O fato é que Lula não foi capaz, depois de solto, de fazer um único gesto de
paz. Como antes de ser preso, quando ameaçava por “o exército do Stédile na
rua”, só conseguiu apresentar uma proposta: “Vamos para a briga”.
Os especialistas em
analisar Lula e concluir que ele sempre tem alguma estratégia genial na cabeça,
tão genial que está necessariamente acima do entendimento comum, sugerem que o
homem, mais uma vez, está dando uma aula de política para o Brasil. Que aula seria
essa? Como no “Plano de Deus”, que o catecismo nos diz que é misterioso por
natureza, e por isso dispensa explicações lógicas, o Plano de Lula nos será,
talvez, revelado um dia. Por enquanto o que temos é o que ele diz em público.
Uma de suas primeiras sugestões foi transformar o Brasil “num Chile”, onde
milícias do mesmo tipo que as suas querem obter o socialismo instantâneo
tocando fogo no metrô. Outra foi disputar com o ministro Sérgio Moro, mano a mano, um pega de MMA para
ver do lado de quem o povo brasileiro está. Declarou uma guerra de destruição
contra o governo eleito do presidente Jair Bolsonaro. O pensador-chefe de seu
partido disse que “a luta”, agora, não é mais para tirar Lula da cadeia, mas
para “retomarmos o governo” – ou o poder, que, segundo o mesmo pensador, é uma
coisa “muito diferente do que ganhar eleições”. O que significa um negócio desses?

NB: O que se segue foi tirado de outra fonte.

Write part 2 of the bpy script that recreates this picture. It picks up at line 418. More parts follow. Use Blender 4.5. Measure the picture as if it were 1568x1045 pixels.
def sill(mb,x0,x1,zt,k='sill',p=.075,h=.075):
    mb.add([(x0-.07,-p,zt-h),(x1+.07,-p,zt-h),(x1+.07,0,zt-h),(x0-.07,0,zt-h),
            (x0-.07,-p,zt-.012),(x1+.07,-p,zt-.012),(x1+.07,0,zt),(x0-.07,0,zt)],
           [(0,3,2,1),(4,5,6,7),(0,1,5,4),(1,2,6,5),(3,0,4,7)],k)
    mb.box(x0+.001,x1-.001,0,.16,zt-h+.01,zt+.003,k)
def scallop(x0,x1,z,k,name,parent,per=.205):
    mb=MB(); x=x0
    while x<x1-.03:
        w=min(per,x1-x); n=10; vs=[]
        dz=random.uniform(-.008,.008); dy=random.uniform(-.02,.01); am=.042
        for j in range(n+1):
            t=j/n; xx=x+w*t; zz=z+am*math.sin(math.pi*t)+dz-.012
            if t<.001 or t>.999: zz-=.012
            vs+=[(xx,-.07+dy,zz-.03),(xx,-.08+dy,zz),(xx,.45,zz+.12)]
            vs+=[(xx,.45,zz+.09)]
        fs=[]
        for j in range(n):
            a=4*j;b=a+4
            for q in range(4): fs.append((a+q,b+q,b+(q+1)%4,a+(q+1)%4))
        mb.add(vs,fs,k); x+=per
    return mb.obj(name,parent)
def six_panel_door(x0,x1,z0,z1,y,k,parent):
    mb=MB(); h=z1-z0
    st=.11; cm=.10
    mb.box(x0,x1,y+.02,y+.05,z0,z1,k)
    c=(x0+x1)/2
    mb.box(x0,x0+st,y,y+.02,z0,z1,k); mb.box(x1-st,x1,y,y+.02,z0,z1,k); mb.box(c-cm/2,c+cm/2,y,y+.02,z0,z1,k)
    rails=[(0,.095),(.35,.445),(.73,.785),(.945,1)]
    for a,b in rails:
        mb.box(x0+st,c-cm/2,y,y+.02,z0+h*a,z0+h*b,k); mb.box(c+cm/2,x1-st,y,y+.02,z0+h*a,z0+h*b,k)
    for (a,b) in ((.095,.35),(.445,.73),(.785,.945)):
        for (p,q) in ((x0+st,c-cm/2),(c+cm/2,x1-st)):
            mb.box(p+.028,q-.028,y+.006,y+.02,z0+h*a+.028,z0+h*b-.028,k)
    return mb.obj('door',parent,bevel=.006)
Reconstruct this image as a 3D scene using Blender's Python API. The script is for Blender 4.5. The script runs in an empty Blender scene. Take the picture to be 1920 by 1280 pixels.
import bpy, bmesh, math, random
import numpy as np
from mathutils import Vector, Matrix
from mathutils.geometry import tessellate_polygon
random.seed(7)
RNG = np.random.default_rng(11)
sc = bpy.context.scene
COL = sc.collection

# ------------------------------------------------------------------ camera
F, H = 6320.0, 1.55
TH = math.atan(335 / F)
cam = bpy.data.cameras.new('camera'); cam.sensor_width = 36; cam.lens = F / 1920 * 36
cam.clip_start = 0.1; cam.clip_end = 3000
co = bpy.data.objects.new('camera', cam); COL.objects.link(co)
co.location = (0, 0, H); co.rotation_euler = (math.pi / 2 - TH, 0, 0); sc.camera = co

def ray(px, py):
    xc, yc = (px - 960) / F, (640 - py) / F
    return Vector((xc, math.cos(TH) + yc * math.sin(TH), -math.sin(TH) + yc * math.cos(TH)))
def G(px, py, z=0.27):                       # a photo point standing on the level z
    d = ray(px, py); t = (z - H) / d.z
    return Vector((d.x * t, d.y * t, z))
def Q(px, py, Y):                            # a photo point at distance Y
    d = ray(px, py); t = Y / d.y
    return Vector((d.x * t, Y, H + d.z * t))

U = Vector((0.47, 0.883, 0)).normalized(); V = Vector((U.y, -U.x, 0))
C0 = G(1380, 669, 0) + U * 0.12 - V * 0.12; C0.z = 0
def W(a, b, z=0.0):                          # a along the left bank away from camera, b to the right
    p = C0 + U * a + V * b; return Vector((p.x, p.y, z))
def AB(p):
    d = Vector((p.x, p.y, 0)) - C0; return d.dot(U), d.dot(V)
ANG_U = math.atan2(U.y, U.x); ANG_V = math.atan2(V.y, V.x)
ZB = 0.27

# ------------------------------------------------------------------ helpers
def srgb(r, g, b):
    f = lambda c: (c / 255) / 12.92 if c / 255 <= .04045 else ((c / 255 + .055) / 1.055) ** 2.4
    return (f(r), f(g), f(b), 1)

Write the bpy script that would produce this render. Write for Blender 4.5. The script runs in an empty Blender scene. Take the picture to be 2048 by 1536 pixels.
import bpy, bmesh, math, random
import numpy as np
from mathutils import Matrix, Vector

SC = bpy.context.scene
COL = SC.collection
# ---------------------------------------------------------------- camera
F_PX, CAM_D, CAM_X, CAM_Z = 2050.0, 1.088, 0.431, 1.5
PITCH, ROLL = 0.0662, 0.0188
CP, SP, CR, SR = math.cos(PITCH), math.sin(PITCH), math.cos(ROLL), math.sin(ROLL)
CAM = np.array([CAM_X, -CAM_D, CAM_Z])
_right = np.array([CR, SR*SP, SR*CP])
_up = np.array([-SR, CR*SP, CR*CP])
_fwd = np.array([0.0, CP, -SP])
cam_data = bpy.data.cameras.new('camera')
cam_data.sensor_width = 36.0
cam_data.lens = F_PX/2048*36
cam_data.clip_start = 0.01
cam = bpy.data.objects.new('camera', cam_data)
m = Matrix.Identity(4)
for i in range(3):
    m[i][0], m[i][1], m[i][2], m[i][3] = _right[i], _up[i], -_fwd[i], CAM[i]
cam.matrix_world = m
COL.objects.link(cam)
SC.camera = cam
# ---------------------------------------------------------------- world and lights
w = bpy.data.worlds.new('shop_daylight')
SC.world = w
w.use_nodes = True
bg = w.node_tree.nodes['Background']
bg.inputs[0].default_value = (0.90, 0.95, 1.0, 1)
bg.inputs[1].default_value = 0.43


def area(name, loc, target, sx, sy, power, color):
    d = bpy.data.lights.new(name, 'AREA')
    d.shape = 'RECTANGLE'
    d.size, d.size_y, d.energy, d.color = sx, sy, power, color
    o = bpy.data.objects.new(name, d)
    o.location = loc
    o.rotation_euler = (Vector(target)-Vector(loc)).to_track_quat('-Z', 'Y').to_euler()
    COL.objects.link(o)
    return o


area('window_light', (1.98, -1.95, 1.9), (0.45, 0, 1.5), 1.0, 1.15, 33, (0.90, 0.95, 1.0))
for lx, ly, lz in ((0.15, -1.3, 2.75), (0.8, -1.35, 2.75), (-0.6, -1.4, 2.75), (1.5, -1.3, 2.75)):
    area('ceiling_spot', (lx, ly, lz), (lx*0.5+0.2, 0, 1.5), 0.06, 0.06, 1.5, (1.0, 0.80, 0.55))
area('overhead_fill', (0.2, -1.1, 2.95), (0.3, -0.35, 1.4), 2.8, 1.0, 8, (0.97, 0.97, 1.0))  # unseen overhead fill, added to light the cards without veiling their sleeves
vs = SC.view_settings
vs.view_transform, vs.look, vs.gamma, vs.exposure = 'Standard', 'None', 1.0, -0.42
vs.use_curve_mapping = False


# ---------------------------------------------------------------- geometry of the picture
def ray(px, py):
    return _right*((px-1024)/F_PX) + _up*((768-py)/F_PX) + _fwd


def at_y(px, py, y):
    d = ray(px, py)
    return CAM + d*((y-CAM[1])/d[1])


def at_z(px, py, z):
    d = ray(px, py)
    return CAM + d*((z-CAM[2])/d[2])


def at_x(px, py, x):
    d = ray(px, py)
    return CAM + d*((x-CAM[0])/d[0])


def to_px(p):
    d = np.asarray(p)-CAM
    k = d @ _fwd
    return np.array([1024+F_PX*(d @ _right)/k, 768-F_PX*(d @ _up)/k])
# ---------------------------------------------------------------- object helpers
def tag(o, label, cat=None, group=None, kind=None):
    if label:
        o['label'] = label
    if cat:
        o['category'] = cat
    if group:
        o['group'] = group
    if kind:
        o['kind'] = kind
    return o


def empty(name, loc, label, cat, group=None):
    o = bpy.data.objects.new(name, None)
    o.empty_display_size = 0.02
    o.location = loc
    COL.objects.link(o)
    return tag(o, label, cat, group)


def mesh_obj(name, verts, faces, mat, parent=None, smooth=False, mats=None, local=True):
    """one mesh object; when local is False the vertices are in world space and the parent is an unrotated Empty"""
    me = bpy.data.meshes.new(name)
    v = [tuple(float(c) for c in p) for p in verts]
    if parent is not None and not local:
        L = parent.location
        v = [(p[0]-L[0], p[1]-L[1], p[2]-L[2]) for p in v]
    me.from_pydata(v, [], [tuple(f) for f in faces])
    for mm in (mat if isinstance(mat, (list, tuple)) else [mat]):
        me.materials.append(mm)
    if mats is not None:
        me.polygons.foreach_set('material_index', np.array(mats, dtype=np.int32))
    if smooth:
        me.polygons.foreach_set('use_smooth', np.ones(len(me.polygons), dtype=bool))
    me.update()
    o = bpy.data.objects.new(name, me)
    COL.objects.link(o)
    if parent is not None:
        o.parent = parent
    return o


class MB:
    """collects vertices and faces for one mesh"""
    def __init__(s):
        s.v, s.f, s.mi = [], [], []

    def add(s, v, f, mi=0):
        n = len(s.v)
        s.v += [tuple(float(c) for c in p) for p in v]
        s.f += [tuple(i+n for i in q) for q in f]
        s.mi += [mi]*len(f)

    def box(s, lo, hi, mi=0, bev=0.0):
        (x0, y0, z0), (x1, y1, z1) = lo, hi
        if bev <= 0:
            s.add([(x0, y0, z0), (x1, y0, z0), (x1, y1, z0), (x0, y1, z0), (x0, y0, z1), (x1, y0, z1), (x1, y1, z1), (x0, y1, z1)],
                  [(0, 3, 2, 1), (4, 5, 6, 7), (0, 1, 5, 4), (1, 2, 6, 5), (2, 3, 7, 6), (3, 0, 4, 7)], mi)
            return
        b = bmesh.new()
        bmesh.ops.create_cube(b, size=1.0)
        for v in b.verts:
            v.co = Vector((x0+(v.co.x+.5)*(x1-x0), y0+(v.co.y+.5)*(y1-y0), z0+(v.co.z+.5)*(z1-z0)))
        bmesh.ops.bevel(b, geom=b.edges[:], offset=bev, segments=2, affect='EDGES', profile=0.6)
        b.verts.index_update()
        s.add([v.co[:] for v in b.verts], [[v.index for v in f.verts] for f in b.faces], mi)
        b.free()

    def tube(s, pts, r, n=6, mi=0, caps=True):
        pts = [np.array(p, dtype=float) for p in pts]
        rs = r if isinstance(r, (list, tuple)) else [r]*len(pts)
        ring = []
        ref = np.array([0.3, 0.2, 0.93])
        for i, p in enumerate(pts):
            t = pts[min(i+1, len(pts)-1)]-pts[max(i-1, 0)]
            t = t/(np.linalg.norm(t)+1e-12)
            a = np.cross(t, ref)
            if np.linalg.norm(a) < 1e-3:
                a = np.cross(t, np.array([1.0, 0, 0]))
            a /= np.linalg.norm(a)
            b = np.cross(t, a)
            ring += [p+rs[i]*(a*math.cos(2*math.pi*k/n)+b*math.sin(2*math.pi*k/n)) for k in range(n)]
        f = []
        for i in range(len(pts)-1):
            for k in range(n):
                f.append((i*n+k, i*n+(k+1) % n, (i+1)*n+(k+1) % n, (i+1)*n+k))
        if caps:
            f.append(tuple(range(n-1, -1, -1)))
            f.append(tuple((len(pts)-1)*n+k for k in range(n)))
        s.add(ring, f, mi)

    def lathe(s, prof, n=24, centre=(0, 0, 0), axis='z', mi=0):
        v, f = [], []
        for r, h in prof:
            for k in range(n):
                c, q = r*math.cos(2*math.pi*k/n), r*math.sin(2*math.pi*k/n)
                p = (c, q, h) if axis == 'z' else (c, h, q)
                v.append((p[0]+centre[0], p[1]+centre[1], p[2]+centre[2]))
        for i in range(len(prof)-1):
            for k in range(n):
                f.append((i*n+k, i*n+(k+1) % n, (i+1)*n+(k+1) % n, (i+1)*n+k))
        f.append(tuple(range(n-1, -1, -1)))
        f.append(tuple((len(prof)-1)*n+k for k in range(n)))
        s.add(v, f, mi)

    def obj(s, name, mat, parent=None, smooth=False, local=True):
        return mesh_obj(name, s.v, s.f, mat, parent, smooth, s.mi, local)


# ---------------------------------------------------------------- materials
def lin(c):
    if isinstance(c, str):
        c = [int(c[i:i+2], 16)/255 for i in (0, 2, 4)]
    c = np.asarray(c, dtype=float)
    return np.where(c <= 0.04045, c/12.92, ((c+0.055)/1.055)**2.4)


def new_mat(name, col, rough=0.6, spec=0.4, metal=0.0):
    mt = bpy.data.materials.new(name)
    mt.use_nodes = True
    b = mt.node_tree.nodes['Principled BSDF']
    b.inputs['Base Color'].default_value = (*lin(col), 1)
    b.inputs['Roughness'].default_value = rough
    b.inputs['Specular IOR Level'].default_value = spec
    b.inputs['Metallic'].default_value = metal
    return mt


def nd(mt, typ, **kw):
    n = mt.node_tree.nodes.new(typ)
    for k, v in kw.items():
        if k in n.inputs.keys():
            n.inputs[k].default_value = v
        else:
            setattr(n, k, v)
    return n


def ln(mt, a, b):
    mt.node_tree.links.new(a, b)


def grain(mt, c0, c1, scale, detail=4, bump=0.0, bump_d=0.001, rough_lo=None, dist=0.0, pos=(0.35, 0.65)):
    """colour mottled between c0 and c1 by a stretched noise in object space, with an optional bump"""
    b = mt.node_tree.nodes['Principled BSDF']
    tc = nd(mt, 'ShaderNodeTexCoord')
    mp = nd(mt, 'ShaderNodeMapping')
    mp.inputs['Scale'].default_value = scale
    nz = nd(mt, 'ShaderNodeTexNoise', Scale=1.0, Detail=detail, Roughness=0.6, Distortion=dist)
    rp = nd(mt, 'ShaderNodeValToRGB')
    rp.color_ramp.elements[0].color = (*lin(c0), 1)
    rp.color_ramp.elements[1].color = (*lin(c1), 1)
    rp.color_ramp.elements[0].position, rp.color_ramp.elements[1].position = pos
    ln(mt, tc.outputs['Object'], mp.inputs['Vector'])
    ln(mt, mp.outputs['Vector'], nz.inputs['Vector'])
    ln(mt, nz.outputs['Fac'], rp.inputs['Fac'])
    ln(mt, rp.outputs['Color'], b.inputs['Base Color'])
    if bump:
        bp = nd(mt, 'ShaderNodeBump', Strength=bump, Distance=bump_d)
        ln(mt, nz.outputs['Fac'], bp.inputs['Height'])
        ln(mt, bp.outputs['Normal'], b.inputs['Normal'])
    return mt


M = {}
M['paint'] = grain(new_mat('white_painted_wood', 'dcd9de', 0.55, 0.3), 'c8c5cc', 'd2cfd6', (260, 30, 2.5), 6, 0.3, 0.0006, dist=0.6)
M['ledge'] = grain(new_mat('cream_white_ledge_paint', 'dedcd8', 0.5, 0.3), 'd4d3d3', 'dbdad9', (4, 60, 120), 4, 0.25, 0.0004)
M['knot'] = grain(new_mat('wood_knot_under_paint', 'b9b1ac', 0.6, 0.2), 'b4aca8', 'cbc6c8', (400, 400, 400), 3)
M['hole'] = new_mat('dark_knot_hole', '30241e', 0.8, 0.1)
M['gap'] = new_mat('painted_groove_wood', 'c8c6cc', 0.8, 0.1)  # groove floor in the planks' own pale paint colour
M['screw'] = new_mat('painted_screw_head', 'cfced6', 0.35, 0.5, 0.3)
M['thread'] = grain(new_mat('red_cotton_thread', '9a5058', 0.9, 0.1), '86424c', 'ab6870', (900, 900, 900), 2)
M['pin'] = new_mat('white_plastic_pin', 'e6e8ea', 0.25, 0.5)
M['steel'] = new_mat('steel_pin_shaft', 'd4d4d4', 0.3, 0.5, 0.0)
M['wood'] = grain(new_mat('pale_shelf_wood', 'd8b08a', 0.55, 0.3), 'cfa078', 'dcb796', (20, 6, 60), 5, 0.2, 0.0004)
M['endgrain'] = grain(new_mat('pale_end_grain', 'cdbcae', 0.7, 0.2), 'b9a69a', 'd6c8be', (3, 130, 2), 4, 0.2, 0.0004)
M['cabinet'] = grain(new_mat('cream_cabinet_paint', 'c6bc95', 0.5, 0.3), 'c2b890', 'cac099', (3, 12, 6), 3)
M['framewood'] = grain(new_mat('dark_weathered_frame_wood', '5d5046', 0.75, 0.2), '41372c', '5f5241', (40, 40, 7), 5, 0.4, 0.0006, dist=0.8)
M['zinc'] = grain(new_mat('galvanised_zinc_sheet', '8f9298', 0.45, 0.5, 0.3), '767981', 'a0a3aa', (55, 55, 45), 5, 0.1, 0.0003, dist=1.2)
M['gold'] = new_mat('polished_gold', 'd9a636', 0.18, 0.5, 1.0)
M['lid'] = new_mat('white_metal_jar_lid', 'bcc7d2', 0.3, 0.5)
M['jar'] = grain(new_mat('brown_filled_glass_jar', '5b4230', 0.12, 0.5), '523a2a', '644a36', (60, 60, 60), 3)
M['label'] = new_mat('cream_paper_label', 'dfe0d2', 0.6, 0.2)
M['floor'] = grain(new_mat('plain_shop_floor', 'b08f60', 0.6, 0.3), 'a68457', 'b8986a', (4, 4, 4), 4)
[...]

Deve fazer parte, talvez, do “Plano de Deus” – de modo que não adianta ficar
perguntando muito.
O que se pode dizer, com
certeza, é que nada disso combina com a vida real. Lula continua inelegível e
condenado, por corrupção passiva e lavagem de dinheiro, em três instâncias. Não
foi absolvido de nada – ao contrário, já está condenado num segundo processo
criminal e tem mais uma meia dúzia de sentenças ainda a receber, das quais
poderá apelar em liberdade por graça do STF. Bolsonaro e Moro, com
quem ele quer brigar diretamente, são as figuras políticas mais populares do
Brasil. Para destruir o presente governo Lula precisa combinar com os
resultados concretos da economia, que estão fora de seu controle; não é fazendo
“greve geral” e queimando pneu na rua que vai alterar o PIB, a inflação ou a
taxa de juros. A oposição que ele diz comandar não tem 20% dos votos da Câmara
e menos ainda que isso no Senado; na última vez que foi brigar, na reforma da Previdência, o governo ganhou com
uma maioria de três quartos. Não pode nomear um porteiro de repartição. Terá de
vencer eleições já no ano que vem, para as prefeituras, e em 2022. As Forças Armadas não
estão a seu serviço, como acontece na Venezuela, para virar a mesa.
O fato é que Lula joga
tudo, mais uma vez, no “nós contra eles”. O problema, nessas coisas, é saber
direito quantos são os “nós” e quantos são os “eles”. São pequenos detalhes
assim que criam as grandes dores de cabeça dessa vida. Os piores desastres, como
se sabe, são causados por aquilo que não aprendemos.